• _YOUR GOAL_
Print all of the lines exactly. Any picture among them stays out.

++++ MATERIAL PROVIDED ++++

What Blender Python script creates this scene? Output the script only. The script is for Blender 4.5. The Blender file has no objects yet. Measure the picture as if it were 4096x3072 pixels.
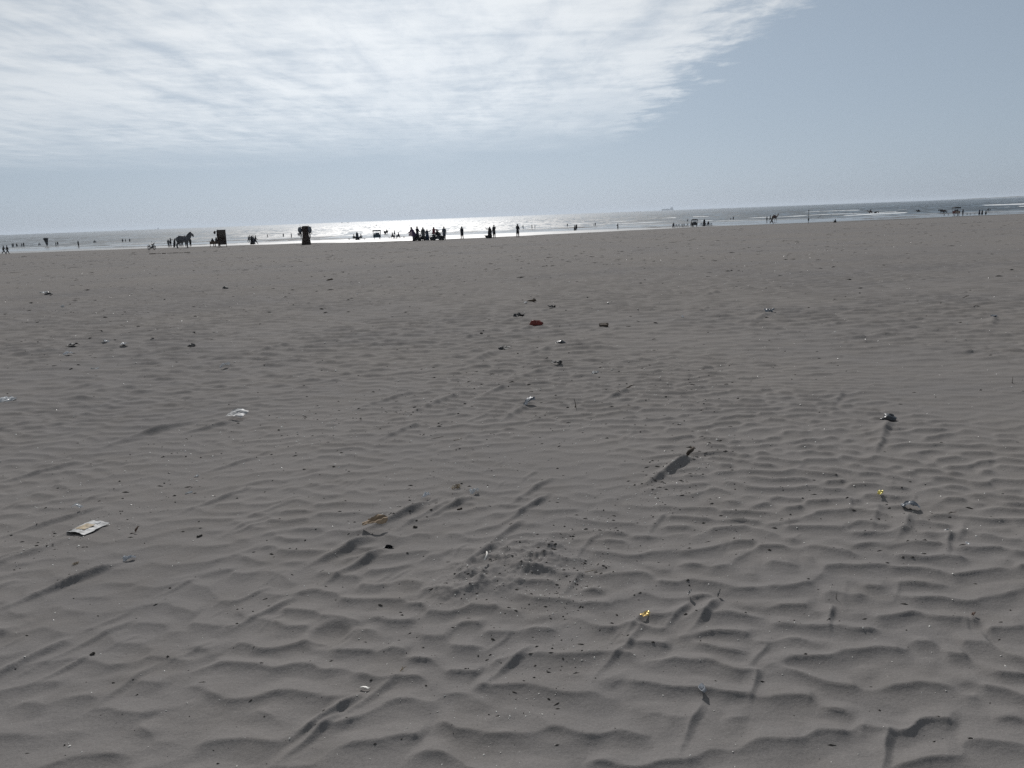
import bpy, bmesh, math, random
import numpy as np
from mathutils import Vector, Matrix

SC = bpy.context.scene
COL = SC.collection
RS = np.random.RandomState(7)
random.seed(7)
rad = math.radians

# ------------------------------------------------------------------ tuning
SKY_STR, SUN_STR, EXPOSURE, DENOISE = .056, 3.7, 0.0, False
SKY_DUST, SKY_OZ, SKY_GREY = 0.6, 1.5, .85
HAZE = 6e-5
LOW_SKY = .80
VEIL = .42
SEA_SPEC = .38
AIR_RGB = (.83, 1.01, 1.23)
CLOUD_RGB = (1.92, 1.98, 2.02)
SAND_A, SAND_B, SAND_C, SAND_D = (.164, .155, .150), (.145, .139, .138), (.136, .127, .120), (.165, .154, .145)
WET_RGB, WET_ROUGH, WET_BUMP = (.085, .082, .078), .38, .01
SEA_A, SEA_B, SEA_ROUGH, SEA_BUMP, SEA_W = (.020, .034, .046), (.030, .044, .054), .40, .25, .42
RIP_A, RIP_B = .018, .034

# ------------------------------------------------------------------ camera
F = 3276.0                                   # focal length in pixels of the 4096 px wide photograph
PITCH, ROLL, EYE = rad(11.6), rad(2.12), 1.5
FW = Vector((0, math.cos(PITCH), -math.sin(PITCH)))
R0 = Vector((1, 0, 0)); U0 = R0.cross(FW)
RT = math.cos(ROLL) * R0 - math.sin(ROLL) * U0
UP = math.cos(ROLL) * U0 + math.sin(ROLL) * R0
cd = bpy.data.cameras.new('camera'); cam = bpy.data.objects.new('camera', cd); COL.objects.link(cam)
cd.sensor_width = 36; cd.lens = 36 * F / 4096; cd.clip_start = .05; cd.clip_end = 60000
M = Matrix.Identity(4)
for i in range(3):
    M[i][0], M[i][1], M[i][2] = RT[i], UP[i], -FW[i]
M[2][3] = EYE
cam.matrix_world = M
SC.camera = cam

# ------------------------------------------------------------------ sky and sun
SUN_EL, SUN_AZ = rad(35), rad(-6.5)          # azimuth from +Y towards +X
W = bpy.data.worlds.new('World'); SC.world = W; W.use_nodes = True
nt = W.node_tree; N = nt.nodes; L = nt.links; N.clear()
def node(tree, kind, **kw):
    n = tree.nodes.new(kind)
    for k, v in kw.items():
        if k.startswith('i_'):
            key = k[2:]; key = int(key) if key.isdigit() else key
            n.inputs[key].default_value = v
        else: setattr(n, k, v)
    return n
def math_n(tree, op, a, b=None, c=None, clamp=False):
    n = tree.nodes.new('ShaderNodeMath'); n.operation = op; n.use_clamp = clamp
    for i, v in enumerate((a, b, c)):
        if v is None: continue
        if isinstance(v, (int, float)): n.inputs[i].default_value = v
        else: tree.links.new(v, n.inputs[i])
    return n.outputs[0]
def ramp01(tree, v, lo, hi):
    n = tree.nodes.new('ShaderNodeMapRange'); n.interpolation_type = 'SMOOTHSTEP'
    n.inputs[1].default_value = lo; n.inputs[2].default_value = hi
    tree.links.new(v, n.inputs[0]); return n.outputs[0]
def mixc(tree, fac, a, b, mode='MIX'):
    n = tree.nodes.new('ShaderNodeMix'); n.data_type = 'RGBA'; n.blend_type = mode
    for s, v in ((n.inputs[0], fac), (n.inputs[6], a), (n.inputs[7], b)):
        if isinstance(v, (int, float)): s.default_value = v
        elif isinstance(v, tuple): s.default_value = (*v, 1) if len(v) == 3 else v
        else: tree.links.new(v, s)
    return n.outputs[2]
sky = node(nt, 'ShaderNodeTexSky', sky_type='NISHITA', sun_disc=False, sun_elevation=SUN_EL, sun_rotation=SUN_AZ,
           altitude=0, air_density=1.0, dust_density=SKY_DUST, ozone_density=SKY_OZ)
tc = node(nt, 'ShaderNodeTexCoord')
sp = node(nt, 'ShaderNodeSeparateXYZ'); L.new(tc.outputs['Generated'], sp.inputs[0])
zc = math_n(nt, 'MAXIMUM', sp.outputs[2], .02)
px = math_n(nt, 'DIVIDE', sp.outputs[0], zc); py = math_n(nt, 'DIVIDE', sp.outputs[1], zc)
def sky_noise(sx, sy, rot, scale, detail, rough, dist=0, off=0):
    cb = node(nt, 'ShaderNodeCombineXYZ'); L.new(px, cb.inputs[0]); L.new(py, cb.inputs[1]); cb.inputs[2].default_value = off
    mp = node(nt, 'ShaderNodeMapping'); mp.inputs['Rotation'].default_value = (0, 0, rot); mp.inputs['Scale'].default_value = (sx, sy, 1)
    L.new(cb.outputs[0], mp.inputs[0])
    n = node(nt, 'ShaderNodeTexNoise'); L.new(mp.outputs[0], n.inputs['Vector'])
    n.inputs['Scale'].default_value = scale; n.inputs['Detail'].default_value = detail
    n.inputs['Roughness'].default_value = rough; n.inputs['Distortion'].default_value = dist
    return n.outputs[0]
big = sky_noise(1, .45, .35, .55, 5, .55, .4, 3.1)
fine = sky_noise(1, .7, .3, 3.6, 6, .6, .3, 8.7)
strand = sky_noise(1.6, .42, -.6, 2.0, 6, .6, .35, 1.7)
thin = sky_noise(.55, 2.6, .12, 1.5, 6, .62, .5, 5.5)
cov = math_n(nt, 'ADD', math_n(nt, 'ADD', math_n(nt, 'MULTIPLY', big, .55), math_n(nt, 'MULTIPLY', thin, .3)), math_n(nt, 'ADD', math_n(nt, 'MULTIPLY', fine, .5), math_n(nt, 'MULTIPLY', strand, .6)))
# the cloud sheet ends along a straight edge that runs away from the beach on the right
edge = math_n(nt, 'SUBTRACT', math_n(nt, 'MULTIPLY_ADD', py, .05, 1.22), px)
edge = math_n(nt, 'ADD', edge, math_n(nt, 'MULTIPLY', math_n(nt, 'SUBTRACT', fine, .5), 1.3))
inside = ramp01(nt, edge, -.1, .38)
far = math_n(nt, 'SUBTRACT', 1, ramp01(nt, math_n(nt, 'MULTIPLY_ADD', math_n(nt, 'SUBTRACT', big, .5), 9.0, py), 3.6, 15.0))
dens = math_n(nt, 'MULTIPLY', math_n(nt, 'MULTIPLY', math_n(nt, 'MULTIPLY_ADD', ramp01(nt, cov, .64, 1.16), .78, .22), inside), far)
low = math_n(nt, 'MULTIPLY_ADD', ramp01(nt, sp.outputs[2], -.02, .22), 1 - LOW_SKY, LOW_SKY)   # thicker sea air near the horizon, all round
skl = mixc(nt, 1.0, sky.outputs[0], low, 'MULTIPLY')
bw = node(nt, 'ShaderNodeRGBToBW'); L.new(skl, bw.inputs[0])
white = node(nt, 'ShaderNodeCombineColor')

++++

• _ANSWER BELOW_
What Blender Python script creates this scene? Output the script only. The script is for Blender 4.5. The Blender file has no objects yet. Measure the picture as if it were 4096x3072 pixels.
import bpy, bmesh, math, random
import numpy as np
from mathutils import Vector, Matrix

SC = bpy.context.scene
COL = SC.collection
RS = np.random.RandomState(7)
random.seed(7)
rad = math.radians

# ------------------------------------------------------------------ tuning
SKY_STR, SUN_STR, EXPOSURE, DENOISE = .056, 3.7, 0.0, False
SKY_DUST, SKY_OZ, SKY_GREY = 0.6, 1.5, .85
HAZE = 6e-5
LOW_SKY = .80
VEIL = .42
SEA_SPEC = .38
AIR_RGB = (.83, 1.01, 1.23)
CLOUD_RGB = (1.92, 1.98, 2.02)
SAND_A, SAND_B, SAND_C, SAND_D = (.164, .155, .150), (.145, .139, .138), (.136, .127, .120), (.165, .154, .145)
WET_RGB, WET_ROUGH, WET_BUMP = (.085, .082, .078), .38, .01
SEA_A, SEA_B, SEA_ROUGH, SEA_BUMP, SEA_W = (.020, .034, .046), (.030, .044, .054), .40, .25, .42
RIP_A, RIP_B = .018, .034

# ------------------------------------------------------------------ camera
F = 3276.0                                   # focal length in pixels of the 4096 px wide photograph
PITCH, ROLL, EYE = rad(11.6), rad(2.12), 1.5
FW = Vector((0, math.cos(PITCH), -math.sin(PITCH)))
R0 = Vector((1, 0, 0)); U0 = R0.cross(FW)
RT = math.cos(ROLL) * R0 - math.sin(ROLL) * U0
UP = math.cos(ROLL) * U0 + math.sin(ROLL) * R0
cd = bpy.data.cameras.new('camera'); cam = bpy.data.objects.new('camera', cd); COL.objects.link(cam)
cd.sensor_width = 36; cd.lens = 36 * F / 4096; cd.clip_start = .05; cd.clip_end = 60000
M = Matrix.Identity(4)
for i in range(3):
    M[i][0], M[i][1], M[i][2] = RT[i], UP[i], -FW[i]
M[2][3] = EYE
cam.matrix_world = M
SC.camera = cam

# ------------------------------------------------------------------ sky and sun
SUN_EL, SUN_AZ = rad(35), rad(-6.5)          # azimuth from +Y towards +X
W = bpy.data.worlds.new('World'); SC.world = W; W.use_nodes = True
nt = W.node_tree; N = nt.nodes; L = nt.links; N.clear()
def node(tree, kind, **kw):
    n = tree.nodes.new(kind)
    for k, v in kw.items():
        if k.startswith('i_'):
            key = k[2:]; key = int(key) if key.isdigit() else key
            n.inputs[key].default_value = v
        else: setattr(n, k, v)
    return n
def math_n(tree, op, a, b=None, c=None, clamp=False):
    n = tree.nodes.new('ShaderNodeMath'); n.operation = op; n.use_clamp = clamp
    for i, v in enumerate((a, b, c)):
        if v is None: continue
        if isinstance(v, (int, float)): n.inputs[i].default_value = v
        else: tree.links.new(v, n.inputs[i])
    return n.outputs[0]
def ramp01(tree, v, lo, hi):
    n = tree.nodes.new('ShaderNodeMapRange'); n.interpolation_type = 'SMOOTHSTEP'
    n.inputs[1].default_value = lo; n.inputs[2].default_value = hi
    tree.links.new(v, n.inputs[0]); return n.outputs[0]
def mixc(tree, fac, a, b, mode='MIX'):
    n = tree.nodes.new('ShaderNodeMix'); n.data_type = 'RGBA'; n.blend_type = mode
    for s, v in ((n.inputs[0], fac), (n.inputs[6], a), (n.inputs[7], b)):
        if isinstance(v, (int, float)): s.default_value = v
        elif isinstance(v, tuple): s.default_value = (*v, 1) if len(v) == 3 else v
        else: tree.links.new(v, s)
    return n.outputs[2]
sky = node(nt, 'ShaderNodeTexSky', sky_type='NISHITA', sun_disc=False, sun_elevation=SUN_EL, sun_rotation=SUN_AZ,
           altitude=0, air_density=1.0, dust_density=SKY_DUST, ozone_density=SKY_OZ)
tc = node(nt, 'ShaderNodeTexCoord')
sp = node(nt, 'ShaderNodeSeparateXYZ'); L.new(tc.outputs['Generated'], sp.inputs[0])
zc = math_n(nt, 'MAXIMUM', sp.outputs[2], .02)
px = math_n(nt, 'DIVIDE', sp.outputs[0], zc); py = math_n(nt, 'DIVIDE', sp.outputs[1], zc)
def sky_noise(sx, sy, rot, scale, detail, rough, dist=0, off=0):
    cb = node(nt, 'ShaderNodeCombineXYZ'); L.new(px, cb.inputs[0]); L.new(py, cb.inputs[1]); cb.inputs[2].default_value = off
    mp = node(nt, 'ShaderNodeMapping'); mp.inputs['Rotation'].default_value = (0, 0, rot); mp.inputs['Scale'].default_value = (sx, sy, 1)
    L.new(cb.outputs[0], mp.inputs[0])
    n = node(nt, 'ShaderNodeTexNoise'); L.new(mp.outputs[0], n.inputs['Vector'])
    n.inputs['Scale'].default_value = scale; n.inputs['Detail'].default_value = detail
    n.inputs['Roughness'].default_value = rough; n.inputs['Distortion'].default_value = dist
    return n.outputs[0]
big = sky_noise(1, .45, .35, .55, 5, .55, .4, 3.1)
fine = sky_noise(1, .7, .3, 3.6, 6, .6, .3, 8.7)
strand = sky_noise(1.6, .42, -.6, 2.0, 6, .6, .35, 1.7)
thin = sky_noise(.55, 2.6, .12, 1.5, 6, .62, .5, 5.5)
cov = math_n(nt, 'ADD', math_n(nt, 'ADD', math_n(nt, 'MULTIPLY', big, .55), math_n(nt, 'MULTIPLY', thin, .3)), math_n(nt, 'ADD', math_n(nt, 'MULTIPLY', fine, .5), math_n(nt, 'MULTIPLY', strand, .6)))
# the cloud sheet ends along a straight edge that runs away from the beach on the right
edge = math_n(nt, 'SUBTRACT', math_n(nt, 'MULTIPLY_ADD', py, .05, 1.22), px)
edge = math_n(nt, 'ADD', edge, math_n(nt, 'MULTIPLY', math_n(nt, 'SUBTRACT', fine, .5), 1.3))
inside = ramp01(nt, edge, -.1, .38)
far = math_n(nt, 'SUBTRACT', 1, ramp01(nt, math_n(nt, 'MULTIPLY_ADD', math_n(nt, 'SUBTRACT', big, .5), 9.0, py), 3.6, 15.0))
dens = math_n(nt, 'MULTIPLY', math_n(nt, 'MULTIPLY', math_n(nt, 'MULTIPLY_ADD', ramp01(nt, cov, .64, 1.16), .78, .22), inside), far)
low = math_n(nt, 'MULTIPLY_ADD', ramp01(nt, sp.outputs[2], -.02, .22), 1 - LOW_SKY, LOW_SKY)   # thicker sea air near the horizon, all round
skl = mixc(nt, 1.0, sky.outputs[0], low, 'MULTIPLY')
bw = node(nt, 'ShaderNodeRGBToBW'); L.new(skl, bw.inputs[0])
white = node(nt, 'ShaderNodeCombineColor')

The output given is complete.